──────── SUPPLIED DATA
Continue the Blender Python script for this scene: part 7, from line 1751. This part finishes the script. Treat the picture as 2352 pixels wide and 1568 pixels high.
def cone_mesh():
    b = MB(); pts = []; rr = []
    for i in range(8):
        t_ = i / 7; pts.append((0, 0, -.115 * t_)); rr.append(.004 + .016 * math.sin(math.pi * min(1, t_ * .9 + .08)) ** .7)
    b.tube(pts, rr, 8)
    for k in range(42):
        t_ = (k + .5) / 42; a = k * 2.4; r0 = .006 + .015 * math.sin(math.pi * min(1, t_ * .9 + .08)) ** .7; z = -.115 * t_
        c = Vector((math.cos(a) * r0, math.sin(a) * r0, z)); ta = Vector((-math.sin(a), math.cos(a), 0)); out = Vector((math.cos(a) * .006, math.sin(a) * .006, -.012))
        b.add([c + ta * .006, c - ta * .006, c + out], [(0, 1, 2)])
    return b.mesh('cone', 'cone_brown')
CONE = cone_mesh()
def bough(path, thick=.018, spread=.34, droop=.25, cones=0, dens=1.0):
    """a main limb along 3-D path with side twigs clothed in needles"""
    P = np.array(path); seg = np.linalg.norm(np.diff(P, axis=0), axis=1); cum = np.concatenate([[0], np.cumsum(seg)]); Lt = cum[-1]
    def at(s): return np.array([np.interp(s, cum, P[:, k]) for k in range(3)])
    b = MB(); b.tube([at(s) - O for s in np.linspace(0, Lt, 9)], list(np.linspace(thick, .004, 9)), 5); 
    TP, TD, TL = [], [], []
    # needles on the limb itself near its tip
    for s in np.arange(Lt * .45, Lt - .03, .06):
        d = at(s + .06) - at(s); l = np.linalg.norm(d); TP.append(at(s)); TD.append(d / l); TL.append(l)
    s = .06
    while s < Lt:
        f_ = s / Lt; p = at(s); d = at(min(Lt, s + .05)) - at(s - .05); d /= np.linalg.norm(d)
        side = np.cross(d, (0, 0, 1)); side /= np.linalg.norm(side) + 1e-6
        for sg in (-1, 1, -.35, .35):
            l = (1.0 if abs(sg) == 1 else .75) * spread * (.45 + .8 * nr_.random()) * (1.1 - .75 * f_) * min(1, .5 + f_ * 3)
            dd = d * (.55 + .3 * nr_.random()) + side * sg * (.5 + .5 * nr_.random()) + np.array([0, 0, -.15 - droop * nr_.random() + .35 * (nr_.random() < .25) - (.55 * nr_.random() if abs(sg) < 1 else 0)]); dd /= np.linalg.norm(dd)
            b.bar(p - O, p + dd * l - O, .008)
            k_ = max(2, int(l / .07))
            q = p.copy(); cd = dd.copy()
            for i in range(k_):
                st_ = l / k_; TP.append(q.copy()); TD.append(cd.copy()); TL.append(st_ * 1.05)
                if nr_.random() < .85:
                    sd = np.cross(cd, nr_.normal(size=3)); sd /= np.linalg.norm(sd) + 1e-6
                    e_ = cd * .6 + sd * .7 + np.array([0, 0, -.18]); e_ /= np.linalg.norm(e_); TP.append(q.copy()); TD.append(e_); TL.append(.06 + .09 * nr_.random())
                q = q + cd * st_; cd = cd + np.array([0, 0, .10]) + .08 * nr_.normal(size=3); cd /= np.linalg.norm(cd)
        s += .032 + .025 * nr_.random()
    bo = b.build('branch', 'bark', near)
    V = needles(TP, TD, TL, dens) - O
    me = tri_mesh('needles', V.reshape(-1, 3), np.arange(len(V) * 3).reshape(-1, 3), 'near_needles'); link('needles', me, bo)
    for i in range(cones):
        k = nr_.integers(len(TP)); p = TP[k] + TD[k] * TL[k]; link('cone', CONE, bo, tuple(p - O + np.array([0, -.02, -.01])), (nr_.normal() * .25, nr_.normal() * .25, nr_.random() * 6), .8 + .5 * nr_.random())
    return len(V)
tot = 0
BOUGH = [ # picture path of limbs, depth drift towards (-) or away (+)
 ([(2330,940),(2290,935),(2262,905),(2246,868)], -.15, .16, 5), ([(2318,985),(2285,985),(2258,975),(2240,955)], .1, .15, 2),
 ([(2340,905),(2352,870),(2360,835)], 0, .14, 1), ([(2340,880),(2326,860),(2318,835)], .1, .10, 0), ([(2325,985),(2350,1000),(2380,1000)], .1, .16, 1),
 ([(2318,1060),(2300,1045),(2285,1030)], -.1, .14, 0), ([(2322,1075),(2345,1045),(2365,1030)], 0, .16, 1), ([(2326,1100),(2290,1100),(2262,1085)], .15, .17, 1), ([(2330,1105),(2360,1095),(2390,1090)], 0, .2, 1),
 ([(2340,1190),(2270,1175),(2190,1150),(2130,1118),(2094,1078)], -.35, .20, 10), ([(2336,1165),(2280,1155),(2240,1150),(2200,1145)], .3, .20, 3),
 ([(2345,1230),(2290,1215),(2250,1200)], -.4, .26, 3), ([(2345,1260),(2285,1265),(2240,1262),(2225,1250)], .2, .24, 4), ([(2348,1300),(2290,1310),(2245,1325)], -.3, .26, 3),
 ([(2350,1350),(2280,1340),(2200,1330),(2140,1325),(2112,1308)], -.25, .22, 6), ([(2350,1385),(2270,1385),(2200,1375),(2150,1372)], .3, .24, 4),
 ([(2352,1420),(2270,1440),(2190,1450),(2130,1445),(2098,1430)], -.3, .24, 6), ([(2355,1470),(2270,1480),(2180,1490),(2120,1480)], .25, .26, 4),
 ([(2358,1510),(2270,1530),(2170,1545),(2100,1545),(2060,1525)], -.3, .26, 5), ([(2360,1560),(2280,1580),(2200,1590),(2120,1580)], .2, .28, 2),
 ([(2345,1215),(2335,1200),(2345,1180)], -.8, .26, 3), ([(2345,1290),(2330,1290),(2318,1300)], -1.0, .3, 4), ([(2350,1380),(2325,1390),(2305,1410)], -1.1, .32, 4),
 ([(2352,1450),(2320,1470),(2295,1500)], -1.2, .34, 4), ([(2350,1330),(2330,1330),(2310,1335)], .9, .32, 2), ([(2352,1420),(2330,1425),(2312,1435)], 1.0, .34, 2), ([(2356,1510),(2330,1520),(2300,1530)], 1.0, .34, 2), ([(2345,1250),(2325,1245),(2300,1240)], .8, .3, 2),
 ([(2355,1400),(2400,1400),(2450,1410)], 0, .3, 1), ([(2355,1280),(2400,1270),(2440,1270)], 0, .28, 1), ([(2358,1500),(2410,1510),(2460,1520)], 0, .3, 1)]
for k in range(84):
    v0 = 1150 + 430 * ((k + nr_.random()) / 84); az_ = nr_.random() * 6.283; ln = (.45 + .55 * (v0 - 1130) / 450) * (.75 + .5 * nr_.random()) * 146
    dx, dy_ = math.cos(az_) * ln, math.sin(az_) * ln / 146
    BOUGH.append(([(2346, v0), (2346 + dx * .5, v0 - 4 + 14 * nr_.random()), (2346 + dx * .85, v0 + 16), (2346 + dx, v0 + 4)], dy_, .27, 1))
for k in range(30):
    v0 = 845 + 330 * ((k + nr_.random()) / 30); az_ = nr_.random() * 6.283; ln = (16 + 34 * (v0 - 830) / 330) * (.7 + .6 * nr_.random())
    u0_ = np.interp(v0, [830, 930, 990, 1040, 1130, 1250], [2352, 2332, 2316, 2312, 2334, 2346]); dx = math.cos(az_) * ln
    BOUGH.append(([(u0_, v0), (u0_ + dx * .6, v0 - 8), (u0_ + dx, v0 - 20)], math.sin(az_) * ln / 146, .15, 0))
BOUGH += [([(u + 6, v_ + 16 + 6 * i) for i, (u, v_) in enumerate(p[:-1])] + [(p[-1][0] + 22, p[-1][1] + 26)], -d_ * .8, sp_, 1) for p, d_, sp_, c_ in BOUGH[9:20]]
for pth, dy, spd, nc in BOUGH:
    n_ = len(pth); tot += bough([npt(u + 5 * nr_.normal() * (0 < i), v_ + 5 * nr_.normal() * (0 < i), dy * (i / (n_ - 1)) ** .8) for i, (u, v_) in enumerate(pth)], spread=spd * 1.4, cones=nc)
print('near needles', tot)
────────────────
INSTRUCTION → All lines that include "picture" are to be gathered and copied.

FINAL RESULT →
Continue the Blender Python script for this scene: part 7, from line 1751. This part finishes the script. Treat the picture as 2352 pixels wide and 1568 pixels high.
BOUGH = [ # picture path of limbs, depth drift towards (-) or away (+)